After it moved from being temple art to adorning fabrics of ordinary mortals, artists like Chetty used their imagination to draw objects other than from the Puranas and Gods, like the traditional games, and even themes like a Cross. “It is a national and international craft … did Christian themes too,” says Chetty.

 Lakshmi as someone marketing the products across cities worries about the duplicates and losing out to the fake, Chetty is looking at the issue of understanding and appreciation of the art. A Victoria & Albert Museum may still exhibit a grand painting of Chetty’s father or grandfather, but his own townspeople are not aware of the art. He wants to take it to the school children in his district and state, talk to them, show them what Kalamkari is, but who is willing to have a lec-dem on Kalamkari?

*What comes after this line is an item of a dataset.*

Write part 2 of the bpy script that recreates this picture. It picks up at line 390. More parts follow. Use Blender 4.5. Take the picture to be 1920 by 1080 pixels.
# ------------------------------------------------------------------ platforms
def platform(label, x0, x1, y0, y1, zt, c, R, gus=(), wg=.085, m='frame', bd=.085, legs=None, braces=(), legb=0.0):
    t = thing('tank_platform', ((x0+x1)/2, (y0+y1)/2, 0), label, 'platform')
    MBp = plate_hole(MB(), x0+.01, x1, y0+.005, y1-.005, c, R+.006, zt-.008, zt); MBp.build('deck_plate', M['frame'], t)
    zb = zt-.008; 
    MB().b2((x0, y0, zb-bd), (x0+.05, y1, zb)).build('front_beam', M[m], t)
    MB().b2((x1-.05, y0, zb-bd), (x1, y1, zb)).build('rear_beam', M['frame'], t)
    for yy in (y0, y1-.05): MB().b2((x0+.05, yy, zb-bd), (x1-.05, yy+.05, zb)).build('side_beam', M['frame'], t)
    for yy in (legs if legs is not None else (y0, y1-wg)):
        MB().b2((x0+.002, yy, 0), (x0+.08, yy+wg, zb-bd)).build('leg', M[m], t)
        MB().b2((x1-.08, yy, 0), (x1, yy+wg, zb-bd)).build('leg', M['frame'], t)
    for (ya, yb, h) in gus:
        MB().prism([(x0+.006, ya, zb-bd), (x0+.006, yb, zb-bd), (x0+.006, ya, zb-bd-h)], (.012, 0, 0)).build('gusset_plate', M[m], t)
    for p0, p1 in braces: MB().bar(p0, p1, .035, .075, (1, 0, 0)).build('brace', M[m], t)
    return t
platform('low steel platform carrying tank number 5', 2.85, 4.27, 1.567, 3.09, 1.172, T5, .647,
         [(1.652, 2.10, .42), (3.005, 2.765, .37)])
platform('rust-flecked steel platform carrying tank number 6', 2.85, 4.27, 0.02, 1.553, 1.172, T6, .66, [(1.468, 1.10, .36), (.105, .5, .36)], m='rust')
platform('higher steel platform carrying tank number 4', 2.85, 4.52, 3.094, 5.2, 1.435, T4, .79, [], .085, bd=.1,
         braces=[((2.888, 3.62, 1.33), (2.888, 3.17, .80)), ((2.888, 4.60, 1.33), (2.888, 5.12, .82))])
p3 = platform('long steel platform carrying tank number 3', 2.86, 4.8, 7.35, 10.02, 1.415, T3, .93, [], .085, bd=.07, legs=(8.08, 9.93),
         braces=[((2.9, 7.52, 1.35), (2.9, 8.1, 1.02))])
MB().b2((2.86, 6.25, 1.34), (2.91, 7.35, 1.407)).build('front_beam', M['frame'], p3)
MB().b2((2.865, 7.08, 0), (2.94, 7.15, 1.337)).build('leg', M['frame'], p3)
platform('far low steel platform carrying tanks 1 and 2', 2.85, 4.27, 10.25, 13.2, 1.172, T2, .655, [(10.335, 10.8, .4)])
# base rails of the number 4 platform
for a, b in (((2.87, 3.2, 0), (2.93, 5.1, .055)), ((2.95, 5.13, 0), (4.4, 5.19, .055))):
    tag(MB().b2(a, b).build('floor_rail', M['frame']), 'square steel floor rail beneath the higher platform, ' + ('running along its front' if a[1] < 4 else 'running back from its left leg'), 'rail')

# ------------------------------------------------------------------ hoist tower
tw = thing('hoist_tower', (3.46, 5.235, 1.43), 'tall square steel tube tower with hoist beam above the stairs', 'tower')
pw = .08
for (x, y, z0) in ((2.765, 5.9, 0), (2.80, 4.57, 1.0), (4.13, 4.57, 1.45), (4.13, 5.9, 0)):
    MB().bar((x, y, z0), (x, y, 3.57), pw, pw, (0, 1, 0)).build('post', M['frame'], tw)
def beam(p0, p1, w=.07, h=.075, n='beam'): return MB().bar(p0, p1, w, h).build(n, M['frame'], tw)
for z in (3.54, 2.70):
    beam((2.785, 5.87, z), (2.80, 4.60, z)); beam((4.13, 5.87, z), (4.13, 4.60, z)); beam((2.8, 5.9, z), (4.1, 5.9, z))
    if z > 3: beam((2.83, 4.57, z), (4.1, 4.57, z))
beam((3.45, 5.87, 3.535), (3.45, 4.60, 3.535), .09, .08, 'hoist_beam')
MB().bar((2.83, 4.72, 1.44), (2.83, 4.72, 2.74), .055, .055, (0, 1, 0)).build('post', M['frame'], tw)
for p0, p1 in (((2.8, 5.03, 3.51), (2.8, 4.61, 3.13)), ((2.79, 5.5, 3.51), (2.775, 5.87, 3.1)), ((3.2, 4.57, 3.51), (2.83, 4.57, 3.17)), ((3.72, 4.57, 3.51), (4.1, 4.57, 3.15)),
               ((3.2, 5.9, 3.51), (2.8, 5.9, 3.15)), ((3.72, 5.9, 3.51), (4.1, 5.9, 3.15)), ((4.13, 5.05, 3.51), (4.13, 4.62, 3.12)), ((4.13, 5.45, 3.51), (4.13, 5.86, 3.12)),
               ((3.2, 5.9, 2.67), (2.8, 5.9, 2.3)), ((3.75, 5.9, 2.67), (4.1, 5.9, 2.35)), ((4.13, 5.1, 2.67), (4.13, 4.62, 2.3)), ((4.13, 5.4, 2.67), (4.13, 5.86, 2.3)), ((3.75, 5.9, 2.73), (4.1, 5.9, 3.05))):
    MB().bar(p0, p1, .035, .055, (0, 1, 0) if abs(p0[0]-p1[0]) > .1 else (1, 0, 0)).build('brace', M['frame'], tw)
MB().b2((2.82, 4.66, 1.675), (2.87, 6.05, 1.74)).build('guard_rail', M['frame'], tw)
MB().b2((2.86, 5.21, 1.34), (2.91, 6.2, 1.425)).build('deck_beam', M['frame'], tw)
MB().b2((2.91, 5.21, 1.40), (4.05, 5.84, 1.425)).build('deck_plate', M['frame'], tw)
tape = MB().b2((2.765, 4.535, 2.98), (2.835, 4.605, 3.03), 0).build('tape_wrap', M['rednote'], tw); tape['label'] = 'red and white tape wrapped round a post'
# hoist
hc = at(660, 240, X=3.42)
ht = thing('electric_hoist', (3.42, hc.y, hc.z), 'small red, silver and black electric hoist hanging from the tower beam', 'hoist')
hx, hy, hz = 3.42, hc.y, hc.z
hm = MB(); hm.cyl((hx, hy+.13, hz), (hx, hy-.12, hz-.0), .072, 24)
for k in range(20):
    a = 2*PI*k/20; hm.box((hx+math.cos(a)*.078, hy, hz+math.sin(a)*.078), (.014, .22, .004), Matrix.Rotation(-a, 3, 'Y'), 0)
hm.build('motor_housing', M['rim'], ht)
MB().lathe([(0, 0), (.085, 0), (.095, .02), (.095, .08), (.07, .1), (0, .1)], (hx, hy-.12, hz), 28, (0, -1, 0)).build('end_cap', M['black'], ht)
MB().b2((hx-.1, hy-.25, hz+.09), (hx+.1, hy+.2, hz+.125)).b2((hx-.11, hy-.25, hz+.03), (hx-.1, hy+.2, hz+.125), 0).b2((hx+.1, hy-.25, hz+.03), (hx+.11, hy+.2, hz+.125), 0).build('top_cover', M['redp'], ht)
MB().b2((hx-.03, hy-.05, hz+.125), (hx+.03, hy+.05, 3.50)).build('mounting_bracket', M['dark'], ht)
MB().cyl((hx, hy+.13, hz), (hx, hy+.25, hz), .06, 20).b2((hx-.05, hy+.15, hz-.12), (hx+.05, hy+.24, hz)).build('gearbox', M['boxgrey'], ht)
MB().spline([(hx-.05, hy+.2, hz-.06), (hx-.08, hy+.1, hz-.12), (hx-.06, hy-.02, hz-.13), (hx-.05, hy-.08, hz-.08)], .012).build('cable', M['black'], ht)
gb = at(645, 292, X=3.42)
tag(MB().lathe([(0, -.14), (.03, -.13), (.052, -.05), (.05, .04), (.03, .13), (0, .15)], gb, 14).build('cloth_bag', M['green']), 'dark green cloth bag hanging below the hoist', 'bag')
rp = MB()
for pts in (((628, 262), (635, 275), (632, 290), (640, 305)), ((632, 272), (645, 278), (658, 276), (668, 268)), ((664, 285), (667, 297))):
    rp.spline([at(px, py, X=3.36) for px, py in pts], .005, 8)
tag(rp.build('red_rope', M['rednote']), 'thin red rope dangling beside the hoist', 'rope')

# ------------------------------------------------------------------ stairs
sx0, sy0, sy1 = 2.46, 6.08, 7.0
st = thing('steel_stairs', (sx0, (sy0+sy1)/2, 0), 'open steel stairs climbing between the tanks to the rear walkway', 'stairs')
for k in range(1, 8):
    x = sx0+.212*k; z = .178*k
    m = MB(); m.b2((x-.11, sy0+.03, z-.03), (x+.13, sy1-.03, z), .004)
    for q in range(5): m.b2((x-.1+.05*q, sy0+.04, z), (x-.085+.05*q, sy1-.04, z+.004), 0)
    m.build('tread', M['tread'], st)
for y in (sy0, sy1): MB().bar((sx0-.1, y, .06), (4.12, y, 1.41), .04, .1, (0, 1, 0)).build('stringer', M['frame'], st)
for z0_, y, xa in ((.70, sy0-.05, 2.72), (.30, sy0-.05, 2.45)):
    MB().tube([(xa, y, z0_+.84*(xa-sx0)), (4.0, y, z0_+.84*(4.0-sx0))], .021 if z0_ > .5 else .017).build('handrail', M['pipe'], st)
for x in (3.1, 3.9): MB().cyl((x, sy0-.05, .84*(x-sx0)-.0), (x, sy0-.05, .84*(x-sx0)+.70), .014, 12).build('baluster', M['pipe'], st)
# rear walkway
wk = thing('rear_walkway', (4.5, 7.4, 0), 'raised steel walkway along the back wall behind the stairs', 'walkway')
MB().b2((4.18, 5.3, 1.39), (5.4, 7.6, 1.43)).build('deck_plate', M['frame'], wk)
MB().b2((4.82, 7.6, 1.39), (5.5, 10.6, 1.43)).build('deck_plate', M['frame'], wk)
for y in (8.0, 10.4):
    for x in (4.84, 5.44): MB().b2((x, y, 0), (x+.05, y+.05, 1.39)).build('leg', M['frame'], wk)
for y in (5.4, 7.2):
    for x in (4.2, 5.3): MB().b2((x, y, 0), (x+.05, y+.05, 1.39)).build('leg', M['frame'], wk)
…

 I can understand Chetty’s desire to connect with people to whom the art belongs – I lived all my school and college years less than 100 KMs from Srikalahasti without hearing a word about Kalamkari. Even today if you go to Srikalahasti the best way to buy a piece of Kalamkari is to go to the houses/units of one of the producers. It might be a temple town with lakhs of pilgrims visiting, but there aren’t any showrooms around. 


      Lepakshi Murals 

Note: This is an unedited version of an article published earlier in the Creative Indiamag website. Sharing it here since the website is not functional anymore and the articles not archived.